Saturday, March 03, 2007

Pettitte is Torre's security blanket



Saturday, March 3, 2007

By PETE CALDERA
BERGEN COUNTY RECORD

ST. PETERSBURG, Fla. -- In his 59th year in baseball, there isn't much that shocks Don Zimmer anymore.

Ask him about Andy Pettitte coming back to the Yankees after three years in Houston, and Zimmer leans forward in the Devil Rays' dugout, presses down on his ever-present fungo bat and shoots from the lip.

"The only thing that has surprised me is that [Roger] Clemens hasn't come back with him yet."



Tampa Bay Devil Rays senior advisor Don Zimmer, left, talks with New York Yankees great Yogi Berra prior to a spring training game.

Al Lang Field had the air of familiarity Friday afternoon; Zimmer chatting with Joe Torre, Yogi Berra and more old New York friends, and Pettitte taking the ball in a New York uniform.

There was even a loud ovation for Pettitte as he was introduced. Pettitte took his warm-ups as the fans cheered, and never glanced at anything but catcher Wil Nieves' glove. The batters he faced went by in a blur -- six up, six down, three groundouts, two flies, one strikeout.

Two innings were the whole day's work in Pettitte's spring re-debut as a Yankee. If he's Torre's opening-day starter, Pettitte probably will want to stay around for all nine -- just like old times.

"Nobody stared a hole through me like he did when I went to take him out of games," Torre said before the Yankees' 3-1 victory over the Devil Rays. "He was always surprised when we'd go to get him. That's where his mind's at. He knows what responsibility is."

There's plenty more responsibility heaped now on Pettitte, the de facto ace of Torre's staff. At press time, Clemens hadn't yet strolled into Torre's office asking for a uniform. And it's been years since David Cone or David Wells were preceding Pettitte in a playoff series.

Across those Octobers, starting in 1996, Pettitte earned Torre's most precious honor -- trust -- more than any starting pitcher. Some things haven't changed.

"[Pettitte] was a guy that you counted on all the time, even though you always mentioned somebody else's name first," Torre said. "I think people associate his presence with what we did when he was here."

What the Yankees did was win pennants, six of them in eight seasons. Pettitte pitched the last World Series game the Yankees played in. He won another pennant in Houston, with Clemens, in 2005.

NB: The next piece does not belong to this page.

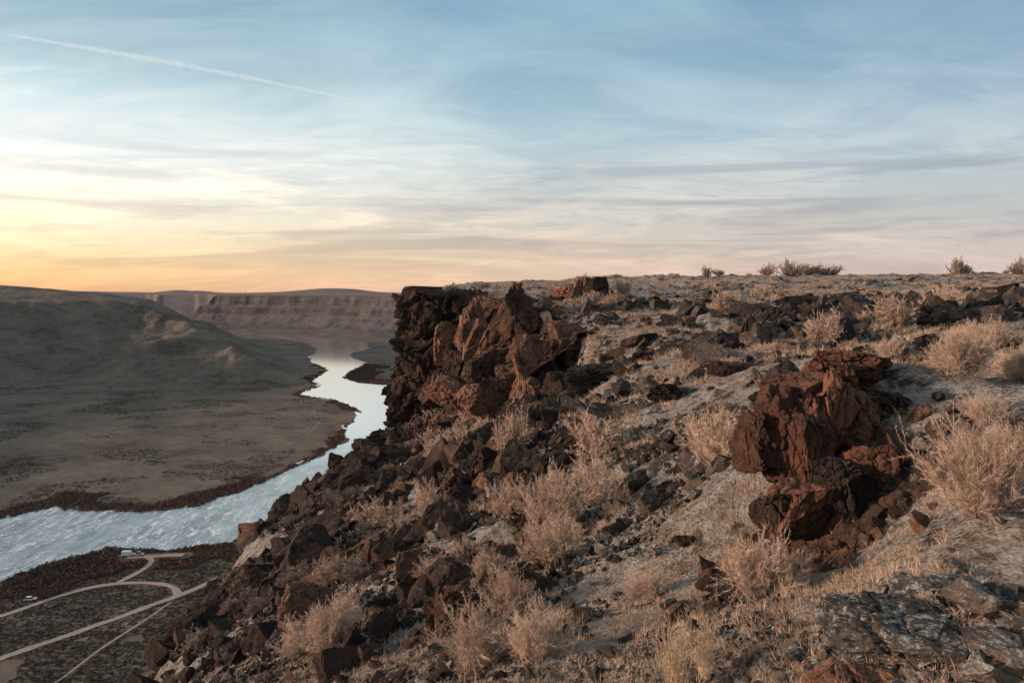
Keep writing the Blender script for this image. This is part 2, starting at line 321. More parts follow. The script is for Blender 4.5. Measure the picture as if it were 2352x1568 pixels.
# ------------------------------------------------------------------ rocks
def ico(level):
    bm = bmesh.new(); bmesh.ops.create_icosphere(bm, subdivisions=level, radius=1.)
    v = np.array([q.co[:] for q in bm.verts]); f = np.array([[q.index for q in fc.verts] for fc in bm.faces]); bm.free(); return v, f
ICO = {4: ico(4), 5: ico(5), 6: ico(6), 7: ico(7)}
def rot_rand(r):
    q = r.normal(size=4); q /= np.linalg.norm(q); w, x, y, z = q
    return np.array([[1-2*(y*y+z*z), 2*(x*y-z*w), 2*(x*z+y*w)], [2*(x*y+z*w), 1-2*(x*x+z*z), 2*(y*z-x*w)], [2*(x*z-y*w), 2*(y*z+x*w), 1-2*(x*x+y*y)]])
def frac(p, v, seed, cs, amp, groove, gw=.06):
    q = p/np.array(cs)+seed*3.7+vn3(p*2.2, seed)[:, None]*.25; iq = np.floor(q); f1 = np.full(len(p), 9.); f2 = f1.copy(); rid = np.zeros(len(p)); tl = np.zeros(len(p))
    for a in (-1, 0, 1):
        for b in (-1, 0, 1):
            for c in (-1, 0, 1):
                J = iq+np.array([a, b, c]); h = [hsh(J[:, 0], J[:, 1], J[:, 2], seed+s) for s in range(7)]
                d = q-J-np.stack(h[:3], 1); dd = np.sqrt((d*d).sum(1)); m1 = dd < f1; f2 = np.where(m1, f1, np.minimum(f2, dd))
                rid = np.where(m1, h[3], rid); tl = np.where(m1, (h[4]-.5)*d[:, 0]+(h[5]-.5)*d[:, 2]+(h[6]-.5)*d[:, 1], tl); f1 = np.where(m1, dd, f1)
    return p+v*((rid-.5)*amp+tl*amp*1.8-groove*np.exp(-((f2-f1)/gw)**2))[:, None]
def rock_arr(seed, level=5, blocky=.6, npl=6, rough=.02, fr=.0):
    r = np.random.default_rng(seed); v, f = ICO[level]; p = v*1.75
    B = rot_rand(r) if blocky < .5 else np.eye(3)
    pl = []
    for k in range(3):
        for s in (-1, 1):
            n = B[k]*s+r.normal(size=3)*.22; pl.append((n/np.linalg.norm(n), r.uniform(.70, .95)))
    for k in range(npl):
        n = r.normal(size=3); n /= np.linalg.norm(n); pl.append((n, r.uniform(.80, 1.08)))
    for _ in range(4):
        for n, d in pl:
            e = p@n-d; p = p-np.maximum(e, 0)[:, None]*n
    if fr:
        for k in range(9 if level > 5 else 2):
            n = rot_rand(r)[0]; a = rot_rand(r)[1]; off = r.uniform(-.5, .5); side = 1/(1+np.exp(-np.clip((p@a-off+.12*vn3(p*3, seed+k))*60, -40, 40)))
            p = p-n*(side*np.maximum(p@n, 0))[:, None]*fr*r.uniform(.5, 1.5)
        p = frac(p, v, seed, (.50, .50, .75), fr*.48, fr*.5, .045); p = frac(p, v, seed+50, (.22, .22, .3), fr*.30, fr*.16)
    for k in range(30 if level > 5 else 8):
        n = r.normal(size=3); n /= np.linalg.norm(n); d = (p@n).max()-r.uniform(.02, .12); e = p@n-d; p = p-np.maximum(e, 0)[:, None]*n*.95
    p = p+v*(vn3(p*2.3+seed, seed)*rough*.8+vn3(p*7+seed, seed+1)*rough*.8+vn3(p*19, seed+2)*rough*.7)[:, None]
    return p, f
RV = []
for k in range(16):
    p, f = rock_arr(100+k, 5, .7 if k % 2 else .3, 6, .03, .12); RV.append([mk('boulder', p, f, mt, False, False) for mt in (M_dark, M_rust, M_lich)])
RG = 'boulders scattered down the canyon rim slope'
def place_rock(me, x, y, z, s, rot, tone, name='boulder', label=None, group=RG):
    ob = bpy.data.objects.new(name, me); COL.objects.link(ob); ob.location = (x, y, z); ob.scale = tuple(q*.85 for q in s); ob.rotation_euler = rot
    lb = label or ('dark angular basalt boulder on the rubble slope', 'rust brown angular basalt boulder on the slope', 'lichen spotted grey basalt rock bedded in soil')[tone]
    return tag(ob, lb, 'boulder', None, group)
D = math.radians
big = [
 ((2.86,7.45,-1.46),(.24,.34,.54),(6,-6,22),4,'tall rust red basalt column beside a deep crack'),
 ((3.18,7.6,-1.40),(.24,.38,.56),(-3,7,-8),4,'broad rust red basalt face split by joints'),
 ((3.02,7.8,-.98),(.34,.36,.14),(5,-10,25),4,'tilted rust slab capping the basalt outcrop'),
 ((3.42,8.0,-.90),(.30,.36,.18),(-4,4,-20),4,'cracked rust red crest block of the outcrop'),
 ((3.84,8.3,-.86),(.38,.40,.17),(3,3,20),4,'flat topped lichened caprock of the red outcrop'),
 ((2.50,7.55,-1.54),(.13,.26,.32),(4,-10,16),4,'narrow flaked slab beside the tall red column'),
 ((3.58,7.75,-1.36),(.28,.36,.36),(0,14,30),4,'rust red shoulder of the outcrop sinking into soil'),
 ((4.25,8.35,-1.0),(.36,.34,.14),(4,7,-10),0,'low dark block stepping back from the outcrop'),
 ((3.95,7.8,-1.22),(.28,.30,.18),(6,12,50),0,'dark broken rock bedded behind the outcrop'),
 ((2.78,7.0,-2.05),(.30,.30,.40),(14,20,30),4,'lower rust block wedged under the outcrop'),
 ((2.46,7.0,-2.10),(.12,.20,.30),(10,-14,10),0,'small dark slab leaning on the lower block'),
 ((3.12,6.95,-1.94),(.24,.26,.34),(5,-14,40),0,'broken dark block at the foot of the outcrop'),
 ((3.45,7.1,-1.70),(.26,.28,.22),(-4,12,60),4,'angular block bedded beside the outcrop'),
 ((2.80,6.6,-2.44),(.24,.22,.22),(-6,14,60),4,'crumbled rust rock at the foot of the outcrop'),
 ((3.12,6.5,-2.20),(.20,.20,.18),(10,10,20),0,'small dark rock below the outcrop foot'),
 ((3.50,6.55,-1.90),(.20,.24,.14),(0,6,10),0,'dark flat rock beside the outcrop foot'),
 ((2.52,6.6,-2.58),(.16,.16,.14),(20,6,10),0,'small dark stone fallen from the outcrop'),
 ((2.15,4.1,-1.92),(.40,.34,.15),(2,5,-8),2,'broad flat basalt ledge crusted with teal lichen'),
 ((2.85,4.3,-1.78),(.40,.32,.11),(-3,3,24),2,'flat crumbly grey ledge dotted with lichen'),
 ((3.55,4.35,-1.64),(.34,.28,.09),(3,-3,-14),2,'flat grey stone bedded in dry grass'),
 ((1.78,3.85,-2.12),(.17,.26,.18),(8,5,20),1,'rusty broken edge block of the flat ledge'),
 ((2.05,3.45,-2.06),(.32,.24,.09),(6,5,30),2,'low lichen crusted slab below the flat ledge'),
 ((2.75,3.5,-1.91),(.32,.24,.06),(-3,2,15),2,'grey gravel strewn rock slab beside the ledge'),
 ((1.35,3.5,-2.38),(.26,.20,.08),(4,4,10),2,'flat grey slab at the edge of dry grass'),
 ((-.80,8.2,-3.70),(.30,.30,.54),(15,20,-15),1,'cleft rust brown boulder standing among dry brush'),
 ((-.40,8.4,-3.68),(.26,.28,.32),(-10,20,40),0,'dark boulder leaning on the cleft one'),
 ((-1.15,8.3,-4.0),(.24,.26,.22),(10,-15,70),0,'dark broken rock at the base of the cleft boulder'),
 ((-.3,35.0,-2.1),(1.15,.75,1.75),(14,26,-14),1,'huge leaning rust coloured basalt slab at the rim'),
 ((-1.0,34.5,-3.6),(.8,.7,1.0),(8,18,10),1,'rust slab fallen under the leaning one'),
 ((1.15,35.4,-2.0),(.6,.8,1.1),(-5,-10,-18),1,'upright brown block behind the leaning one'),
 ((.65,33.2,-2.7),(.6,.6,.9),(6,14,20),0,'dark block wedged beside the leaning slab'),
 ((1.6,33.0,-2.5),(.6,.6,.7),(-6,12,-20),1,'rust block at the broken rim edge'),
 ((.75,28.3,-3.2),(.50,.5,1.45),(8,-20,14),1,'sharp pointed rust basalt fin on the slope'),
 ((1.65,28.6,-3.3),(.65,.6,.85),(14,26,-24),1,'tilted rust slab beside the pointed fin'),
 ((2.3,30,-2.7),(.6,.6,.6),(10,10,24),0,'dark angular rim rock above the tilted slab'),
 ((-1.45,31.5,-3.2),(.60,.6,.62),(3,-4,18),0,'squarish dark basalt block lit on one side'),
 ((-1.7,29.6,-4.3),(.60,.5,.55),(12,12,-25),1,'squat rust block resting below a dark cube of basalt'),
 ((-.5,27.3,-3.9),(.50,.5,.95),(12,-20,15),1,'split rust column leaning against rubble'),
 ((.35,26.2,-3.9),(.48,.5,1.0),(-2,16,-10),1,'fractured rust column above a dry shrub'),
 ((-2.7,32.5,-4.3),(1.0,.7,.65),(18,30,-16),1,'sloping rust slab under the cliff'),
 ((-3.2,34.5,-4.6),(.7,.6,.9),(8,14,26),0,'dark leaning block under the cliff'),
 ((-1.4,37.2,-2.7),(.75,.7,1.5),(8,14,-10),1,'rust basalt pillar detached from the cliff'),
 ((-2.1,40.3,-2.6),(.8,.8,1.5),(-4,-12,10),1,'brown block tilted against the cliff'),
 ((-2.5,38.0,-3.8),(.7,.7,.9),(10,8,40),0,'dark block below the detached pillar'),
 ((-3.2,41,-3.8),(.8,.8,1.2),(6,12,20),0,'dark block tilted against the cliff foot'),
 ((-3.9,43.5,-3.2),(.7,.7,1.5),(3,-8,10),1,'brown basalt column leaning out from the cliff'),
 ((-4.9,45.7,-4.6),(.7,.7,1.2),(-6,6,10),0,'dark block fallen from the cliff corner'),
 ((.1,31.2,-3.8),(.7,.6,.8),(14,-20,20),1,'orange brown slab wedged between blocks'),
 ((-.4,32.6,-3.8),(.7,.7,.8),(4,12,-4),0,'dark slab wedged between rust blocks'),
 ((-3.1,45.4,-.85),(1.0,.8,.50),(3,8,8),0,'tilted brown rim block on the cliff top'),
 ((-1.0,42.6,-1.0),(.9,.8,.65),(8,14,-16),1,'rust rim block leaning over the cliff'),
 ((.6,39.3,-1.05),(.9,.9,.70),(-4,-10,8),1,'flat topped rust rim block'),
 ((4.1,44.5,.20),(.48,.7,.75),(3,5,10),1,'upright rust column at the plateau edge'),
 ((5.2,45,.15),(.65,.7,.62),(-4,-8,25),1,'blocky rust rock at the plateau edge'),
 ((3.0,43.5,-.1),(.6,.7,.55),(5,10,-10),1,'cracked rim block at the plateau edge'),
 ((2.0,40.5,-.75),(.8,.8,.6),(3,-10,4),1,'weathered rust block on the rim'),
 ((2.3,35.5,-1.4),(.7,.7,.65),(10,14,14),1,'cracked rust block on the rim'),
 ((2.9,22,-2.5),(1.25,.8,.40),(3,3,10),0,'low dark basalt outcrop ledge'),
 ((4.6,22.5,-2.1),(.85,.7,.36),(4,-5,-18),0,'dark flat outcrop ledge beside a dirt path'),
 ((2.7,20,-2.75),(.38,.3,.20),(0,5,30),3,'pale whitish rock resting in the dark outcrop'),
 ((1.42,9.2,-3.18),(.18,.13,.09),(0,4,10),3,'small pale stone on the dry slope'),
 ((-.42,15.2,-4.1),(.14,.12,.10),(0,10,20),3,'small white stone among dark boulders'),
 ((-.1,14.2,-3.95),(.16,.2,.48),(5,6,0),1,'thin rust basalt pillar beside the big shrub'),
 ((-1.3,18,-4.7),(.38,.36,.38),(8,12,30),0,'rounded dark boulder beside a pale shrub'),
 ((-.85,18.6,-4.3),(.33,.32,.36),(-8,6,-20),0,'dark boulder stacked above the slope rubble'),
 ((-3.1,11.2,-4.85),(.36,.32,.30),(10,20,10),1,'rust slab sticking out of dry grass'),
 ((2.9,12,-2.75),(.2,.2,.2),(5,5,10),1,'small rust block behind the round shrub'),
 ((13.5,34,-.5),(1.6,.7,.40),(0,0,6),0,'low dark ledge on the plateau'),
 ((17.5,31,-.45),(1.0,.6,.38),(0,4,-10),0,'dark rock hump on the plateau'),
 ((22,33,-.3),(1.0,.5,.35),(0,4,10),0,'small dark ledge among plateau grass'),
 ((1.7,24.5,-3.1),(.55,.5,.45),(12,-6,22),0,'dark fractured rock on the slope'),
 ((.8,21.0,-3.9),(.5,.45,.42),(-5,9,55),0,'dark fractured rock above dry shrubs'),
 ((5.2,17,-1.75),(.7,.4,.2),(0,3,10),0,'low dark outcrop on the upper slope'),
 ((3.6,17.2,-2.35),(.6,.4,.25),(4,3,50),0,'low dark outcrop in pale soil'),
]
MT = (M_dark, M_rust, M_lich, M_pale, M_red)
for k, (c, s, e, tone, lb) in enumerate(big):
    near = c[1] < 12
    p, f = rock_arr(500+k*7, 7 if near else 6, .8, 6, .025 if near else .028, .22 if near else .19)
    ob = bpy.data.objects.new('boulder', mk('boulder', p, f, MT[tone], False, False)); COL.objects.link(ob)
    ob.location = c; ob.scale = tuple(q*1.18 for q in s); ob.rotation_euler = [D(q) for q in e]; tag(ob, lb, 'boulder')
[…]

"I didn't think my arm would allow me to pitch past the '06 season," Pettitte said. At age 34, "in my mind, I was ready for [retirement]."

Torre and Pettitte's wife, Laura, felt differently.

"I think he was sort of caught off-guard with our interest to begin with," said Torre, who phoned Pettitte "four or five times" to sell him on a comeback and "talk about what's best for him."

Laura Pettitte already was telling her husband that he had too much life in his arm to quit at 34. And she was right.

Pettitte's elbow, surgically repaired during 2004, barked a bit late last season. But by November, Pettitte felt strong tossing the ball around with his four kids, ages 6 through 12.

On Friday, Pettitte's angular delivery produced plenty of his trademark cutters. He even surprised himself with several excellent change-ups, including one that froze Jorge Cantu on a called third strike.

"If I could harness that for the year, I'd be all right," he said. Torre is counting on it.

"The one thing Andy did every year was get better," Torre said. There were times during Pettitte's 14-13 season (4.20 ERA) last year when he'd speak with Torre and say, "Skip, I feel so good, but the results are so bad."

But at year's end, Pettitte had pitched more than 200 innings for the second straight season -- a sign of Pettitte's responsibility to his team.

"There's never an ounce of quit in him," Torre said. In return for Torre's trust again, Pettitte renewed an old promise, too.

"I came in here and wanted everybody to know that this is my team," Pettitte said.